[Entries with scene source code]

start

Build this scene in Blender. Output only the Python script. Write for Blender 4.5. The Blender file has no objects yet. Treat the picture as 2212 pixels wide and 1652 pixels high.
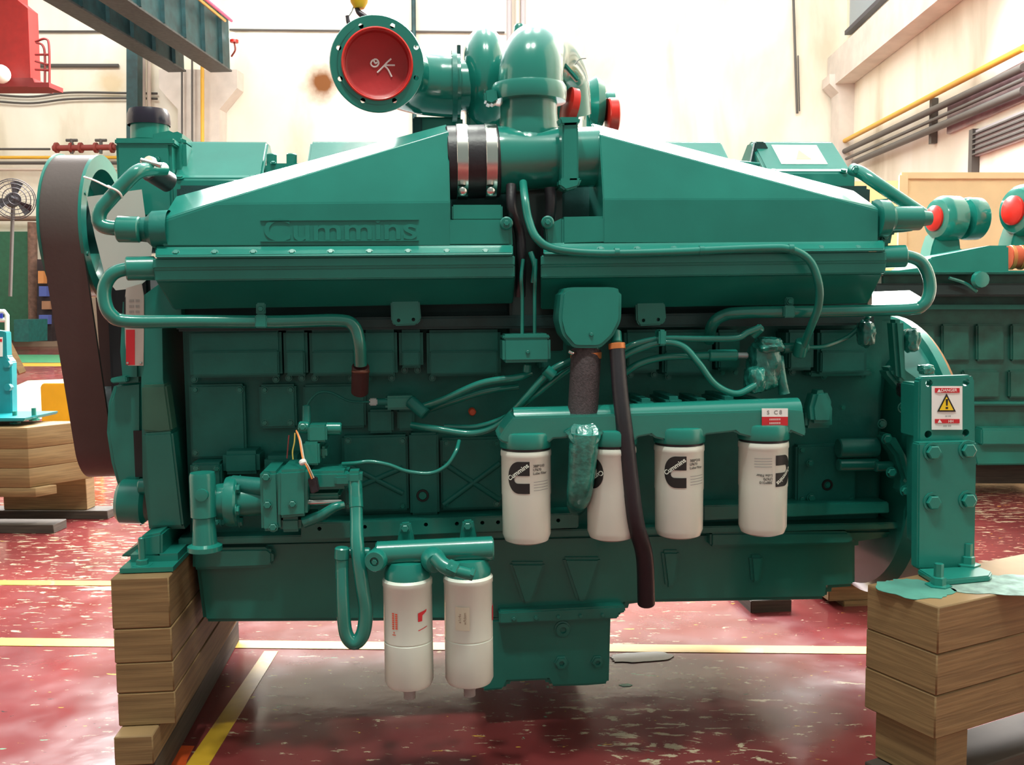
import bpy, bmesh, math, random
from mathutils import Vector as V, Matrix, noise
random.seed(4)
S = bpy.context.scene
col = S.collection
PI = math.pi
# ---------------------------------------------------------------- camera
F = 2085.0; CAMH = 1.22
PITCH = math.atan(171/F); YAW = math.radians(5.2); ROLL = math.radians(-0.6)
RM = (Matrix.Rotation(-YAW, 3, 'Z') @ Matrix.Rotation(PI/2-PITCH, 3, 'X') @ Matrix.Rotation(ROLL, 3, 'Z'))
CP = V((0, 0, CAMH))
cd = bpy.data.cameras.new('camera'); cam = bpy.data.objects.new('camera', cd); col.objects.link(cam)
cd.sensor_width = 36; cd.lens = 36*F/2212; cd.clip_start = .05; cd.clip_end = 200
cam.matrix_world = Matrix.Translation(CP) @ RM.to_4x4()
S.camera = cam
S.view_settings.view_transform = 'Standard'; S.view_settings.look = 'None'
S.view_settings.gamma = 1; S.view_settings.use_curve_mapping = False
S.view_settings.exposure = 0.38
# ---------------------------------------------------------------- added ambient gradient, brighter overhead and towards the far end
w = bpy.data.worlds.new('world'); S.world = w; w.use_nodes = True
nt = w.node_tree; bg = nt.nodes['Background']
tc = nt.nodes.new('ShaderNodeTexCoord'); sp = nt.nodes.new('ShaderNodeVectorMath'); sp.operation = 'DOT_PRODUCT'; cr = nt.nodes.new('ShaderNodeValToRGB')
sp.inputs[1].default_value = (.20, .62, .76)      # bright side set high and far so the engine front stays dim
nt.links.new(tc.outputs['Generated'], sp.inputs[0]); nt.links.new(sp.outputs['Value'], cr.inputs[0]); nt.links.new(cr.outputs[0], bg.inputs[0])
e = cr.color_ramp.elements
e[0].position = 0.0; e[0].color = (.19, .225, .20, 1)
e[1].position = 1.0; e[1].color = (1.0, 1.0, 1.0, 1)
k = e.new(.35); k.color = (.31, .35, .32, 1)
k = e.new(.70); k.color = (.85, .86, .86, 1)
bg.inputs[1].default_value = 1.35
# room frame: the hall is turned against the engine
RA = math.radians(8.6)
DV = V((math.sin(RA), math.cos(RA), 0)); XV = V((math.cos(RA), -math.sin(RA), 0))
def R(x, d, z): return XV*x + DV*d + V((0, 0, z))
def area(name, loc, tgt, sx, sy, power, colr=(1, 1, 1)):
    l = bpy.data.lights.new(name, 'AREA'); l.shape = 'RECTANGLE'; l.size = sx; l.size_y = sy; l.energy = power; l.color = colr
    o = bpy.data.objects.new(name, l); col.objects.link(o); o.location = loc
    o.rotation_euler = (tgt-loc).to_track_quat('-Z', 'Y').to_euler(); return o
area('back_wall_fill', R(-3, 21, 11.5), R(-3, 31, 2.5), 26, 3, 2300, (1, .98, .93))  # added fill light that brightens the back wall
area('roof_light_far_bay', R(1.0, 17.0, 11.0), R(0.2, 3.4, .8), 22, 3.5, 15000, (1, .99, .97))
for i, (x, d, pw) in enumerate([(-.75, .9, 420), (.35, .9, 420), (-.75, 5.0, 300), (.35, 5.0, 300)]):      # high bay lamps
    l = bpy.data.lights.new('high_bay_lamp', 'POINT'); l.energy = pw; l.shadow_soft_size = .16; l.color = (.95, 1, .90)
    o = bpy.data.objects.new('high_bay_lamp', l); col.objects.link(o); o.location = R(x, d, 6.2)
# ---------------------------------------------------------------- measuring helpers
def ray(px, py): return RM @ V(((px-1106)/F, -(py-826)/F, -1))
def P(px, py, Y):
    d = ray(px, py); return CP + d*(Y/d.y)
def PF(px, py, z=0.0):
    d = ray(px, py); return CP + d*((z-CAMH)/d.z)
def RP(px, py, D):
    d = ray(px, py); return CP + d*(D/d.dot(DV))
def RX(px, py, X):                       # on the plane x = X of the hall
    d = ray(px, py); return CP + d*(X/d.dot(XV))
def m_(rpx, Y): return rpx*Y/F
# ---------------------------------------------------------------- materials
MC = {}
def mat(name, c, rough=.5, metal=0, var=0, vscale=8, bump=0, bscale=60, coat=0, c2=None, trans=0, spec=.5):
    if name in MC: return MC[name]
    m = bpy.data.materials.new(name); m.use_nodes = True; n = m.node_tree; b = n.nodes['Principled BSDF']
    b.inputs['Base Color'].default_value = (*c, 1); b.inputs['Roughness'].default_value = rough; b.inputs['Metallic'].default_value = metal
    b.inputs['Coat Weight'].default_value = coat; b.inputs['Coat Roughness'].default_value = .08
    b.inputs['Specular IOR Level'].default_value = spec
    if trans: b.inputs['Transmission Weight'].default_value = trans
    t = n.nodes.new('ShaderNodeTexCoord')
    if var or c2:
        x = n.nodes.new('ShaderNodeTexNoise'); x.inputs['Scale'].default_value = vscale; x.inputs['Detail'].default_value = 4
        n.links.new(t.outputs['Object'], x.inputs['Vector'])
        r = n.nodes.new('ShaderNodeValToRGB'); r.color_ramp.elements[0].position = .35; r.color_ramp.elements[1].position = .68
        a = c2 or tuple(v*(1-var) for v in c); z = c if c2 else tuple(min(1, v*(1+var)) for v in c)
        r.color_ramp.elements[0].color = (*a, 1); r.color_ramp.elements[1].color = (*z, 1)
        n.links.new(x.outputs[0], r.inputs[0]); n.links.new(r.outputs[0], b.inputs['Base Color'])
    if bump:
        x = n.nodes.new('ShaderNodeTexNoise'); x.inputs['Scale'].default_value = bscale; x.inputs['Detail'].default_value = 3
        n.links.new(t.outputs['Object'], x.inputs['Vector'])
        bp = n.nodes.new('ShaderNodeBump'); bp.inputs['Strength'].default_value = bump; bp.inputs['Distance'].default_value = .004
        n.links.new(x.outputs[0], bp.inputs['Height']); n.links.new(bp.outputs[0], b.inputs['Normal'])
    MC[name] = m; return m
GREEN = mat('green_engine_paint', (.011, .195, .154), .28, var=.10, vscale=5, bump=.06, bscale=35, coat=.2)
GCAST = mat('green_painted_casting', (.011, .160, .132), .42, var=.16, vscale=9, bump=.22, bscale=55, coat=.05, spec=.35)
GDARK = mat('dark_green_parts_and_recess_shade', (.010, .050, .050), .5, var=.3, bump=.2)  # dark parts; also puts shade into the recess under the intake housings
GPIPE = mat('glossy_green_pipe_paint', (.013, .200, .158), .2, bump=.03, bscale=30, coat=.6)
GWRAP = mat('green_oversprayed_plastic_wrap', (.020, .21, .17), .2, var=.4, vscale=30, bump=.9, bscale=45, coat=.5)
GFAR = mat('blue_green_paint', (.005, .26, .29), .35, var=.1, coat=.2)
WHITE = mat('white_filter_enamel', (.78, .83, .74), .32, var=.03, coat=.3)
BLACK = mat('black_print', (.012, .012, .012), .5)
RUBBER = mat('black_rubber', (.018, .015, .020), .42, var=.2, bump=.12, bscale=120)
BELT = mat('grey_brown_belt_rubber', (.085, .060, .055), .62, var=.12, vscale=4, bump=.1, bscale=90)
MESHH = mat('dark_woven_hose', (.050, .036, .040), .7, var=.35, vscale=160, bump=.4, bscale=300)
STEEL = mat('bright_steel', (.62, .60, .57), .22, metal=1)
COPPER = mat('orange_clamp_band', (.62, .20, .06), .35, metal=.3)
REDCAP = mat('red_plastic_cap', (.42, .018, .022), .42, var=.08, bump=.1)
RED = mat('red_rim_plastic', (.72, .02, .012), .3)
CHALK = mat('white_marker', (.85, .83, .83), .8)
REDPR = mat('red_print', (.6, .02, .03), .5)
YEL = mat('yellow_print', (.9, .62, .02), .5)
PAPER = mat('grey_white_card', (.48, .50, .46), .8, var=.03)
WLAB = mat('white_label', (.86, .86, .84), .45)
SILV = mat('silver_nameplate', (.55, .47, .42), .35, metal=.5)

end
start

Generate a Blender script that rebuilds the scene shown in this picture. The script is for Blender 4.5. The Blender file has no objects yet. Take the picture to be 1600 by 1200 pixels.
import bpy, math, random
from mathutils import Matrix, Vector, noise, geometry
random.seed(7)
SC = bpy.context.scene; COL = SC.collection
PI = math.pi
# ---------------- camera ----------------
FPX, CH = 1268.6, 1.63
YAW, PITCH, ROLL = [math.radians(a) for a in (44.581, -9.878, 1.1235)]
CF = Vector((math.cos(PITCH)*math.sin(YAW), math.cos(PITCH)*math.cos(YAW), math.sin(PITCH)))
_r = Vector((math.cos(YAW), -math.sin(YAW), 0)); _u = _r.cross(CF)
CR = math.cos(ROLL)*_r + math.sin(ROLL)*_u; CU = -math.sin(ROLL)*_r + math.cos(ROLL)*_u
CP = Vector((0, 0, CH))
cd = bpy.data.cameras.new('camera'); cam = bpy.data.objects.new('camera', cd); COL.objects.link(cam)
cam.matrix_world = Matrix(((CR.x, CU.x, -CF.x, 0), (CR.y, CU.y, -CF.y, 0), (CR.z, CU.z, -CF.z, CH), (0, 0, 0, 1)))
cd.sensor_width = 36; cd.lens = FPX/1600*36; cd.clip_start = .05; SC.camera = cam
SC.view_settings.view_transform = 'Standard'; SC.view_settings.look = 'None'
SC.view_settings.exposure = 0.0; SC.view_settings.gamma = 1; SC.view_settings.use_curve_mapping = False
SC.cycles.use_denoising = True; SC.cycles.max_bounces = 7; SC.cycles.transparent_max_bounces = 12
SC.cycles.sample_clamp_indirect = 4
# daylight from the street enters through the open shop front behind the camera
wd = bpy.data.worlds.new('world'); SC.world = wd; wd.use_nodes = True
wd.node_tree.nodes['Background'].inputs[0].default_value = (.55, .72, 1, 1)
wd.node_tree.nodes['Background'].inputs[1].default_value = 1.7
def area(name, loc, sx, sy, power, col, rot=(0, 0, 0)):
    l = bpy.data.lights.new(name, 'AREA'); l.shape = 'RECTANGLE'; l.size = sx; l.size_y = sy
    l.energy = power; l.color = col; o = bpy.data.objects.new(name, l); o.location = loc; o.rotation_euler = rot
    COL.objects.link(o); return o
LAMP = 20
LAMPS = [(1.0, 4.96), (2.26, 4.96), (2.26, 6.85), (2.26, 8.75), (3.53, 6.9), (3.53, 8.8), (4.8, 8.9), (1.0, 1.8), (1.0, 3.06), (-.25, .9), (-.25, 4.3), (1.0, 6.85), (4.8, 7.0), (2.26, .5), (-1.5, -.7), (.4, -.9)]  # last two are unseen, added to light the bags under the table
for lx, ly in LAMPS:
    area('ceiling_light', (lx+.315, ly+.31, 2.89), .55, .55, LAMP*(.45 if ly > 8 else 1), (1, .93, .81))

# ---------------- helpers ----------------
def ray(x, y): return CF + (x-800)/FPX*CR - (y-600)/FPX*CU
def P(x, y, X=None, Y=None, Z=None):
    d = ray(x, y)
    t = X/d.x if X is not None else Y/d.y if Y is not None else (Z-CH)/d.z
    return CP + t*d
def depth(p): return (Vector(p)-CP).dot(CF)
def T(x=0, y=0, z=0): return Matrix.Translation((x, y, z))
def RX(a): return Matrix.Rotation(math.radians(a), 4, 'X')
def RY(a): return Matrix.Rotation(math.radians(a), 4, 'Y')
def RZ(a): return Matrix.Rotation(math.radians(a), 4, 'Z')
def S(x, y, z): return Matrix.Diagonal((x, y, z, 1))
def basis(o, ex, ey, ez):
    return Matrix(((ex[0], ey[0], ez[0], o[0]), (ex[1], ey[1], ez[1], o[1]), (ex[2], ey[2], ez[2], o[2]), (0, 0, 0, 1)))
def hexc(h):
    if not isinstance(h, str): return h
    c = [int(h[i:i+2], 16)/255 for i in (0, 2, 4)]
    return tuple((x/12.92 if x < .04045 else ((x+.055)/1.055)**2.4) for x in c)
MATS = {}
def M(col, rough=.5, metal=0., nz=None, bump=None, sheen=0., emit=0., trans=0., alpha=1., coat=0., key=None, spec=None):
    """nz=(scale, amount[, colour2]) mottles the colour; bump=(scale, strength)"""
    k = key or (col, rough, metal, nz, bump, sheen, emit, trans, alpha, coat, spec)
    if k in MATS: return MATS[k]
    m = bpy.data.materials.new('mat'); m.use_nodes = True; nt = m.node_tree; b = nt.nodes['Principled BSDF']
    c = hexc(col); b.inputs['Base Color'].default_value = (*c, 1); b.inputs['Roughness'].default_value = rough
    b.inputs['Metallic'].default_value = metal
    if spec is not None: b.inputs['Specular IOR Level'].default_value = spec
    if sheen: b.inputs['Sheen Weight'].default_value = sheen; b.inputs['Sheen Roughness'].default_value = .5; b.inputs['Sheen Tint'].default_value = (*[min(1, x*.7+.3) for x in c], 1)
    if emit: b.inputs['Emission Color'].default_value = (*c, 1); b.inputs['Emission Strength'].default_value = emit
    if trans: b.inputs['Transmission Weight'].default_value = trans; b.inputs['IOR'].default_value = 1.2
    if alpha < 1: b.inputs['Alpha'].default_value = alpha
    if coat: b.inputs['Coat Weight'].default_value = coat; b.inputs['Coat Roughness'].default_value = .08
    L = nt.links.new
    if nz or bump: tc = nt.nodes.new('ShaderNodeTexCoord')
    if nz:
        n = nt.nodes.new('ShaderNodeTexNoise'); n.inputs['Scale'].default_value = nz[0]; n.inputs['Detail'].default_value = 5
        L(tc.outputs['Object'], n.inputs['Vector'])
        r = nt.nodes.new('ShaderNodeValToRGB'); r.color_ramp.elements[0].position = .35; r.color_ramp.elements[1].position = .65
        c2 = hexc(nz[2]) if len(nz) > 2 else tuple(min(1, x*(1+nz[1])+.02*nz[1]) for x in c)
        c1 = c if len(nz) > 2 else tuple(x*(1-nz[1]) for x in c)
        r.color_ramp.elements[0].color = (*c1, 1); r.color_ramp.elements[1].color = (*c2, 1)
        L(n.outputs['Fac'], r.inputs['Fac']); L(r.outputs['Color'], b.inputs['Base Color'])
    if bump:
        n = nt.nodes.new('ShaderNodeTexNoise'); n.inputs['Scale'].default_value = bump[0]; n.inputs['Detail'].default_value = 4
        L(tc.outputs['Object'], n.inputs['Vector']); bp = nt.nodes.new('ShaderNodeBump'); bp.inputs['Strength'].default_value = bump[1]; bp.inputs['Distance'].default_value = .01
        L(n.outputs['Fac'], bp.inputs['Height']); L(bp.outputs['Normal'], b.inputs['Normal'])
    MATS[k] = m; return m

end

[PROMPT] Lines from the records above that hold "pixels" are the ones to list.

[RESPONSE TO THE EXERCISE]
Build this scene in Blender. Output only the Python script. Write for Blender 4.5. The Blender file has no objects yet. Treat the picture as 2212 pixels wide and 1652 pixels high.
Generate a Blender script that rebuilds the scene shown in this picture. The script is for Blender 4.5. The Blender file has no objects yet. Take the picture to be 1600 by 1200 pixels.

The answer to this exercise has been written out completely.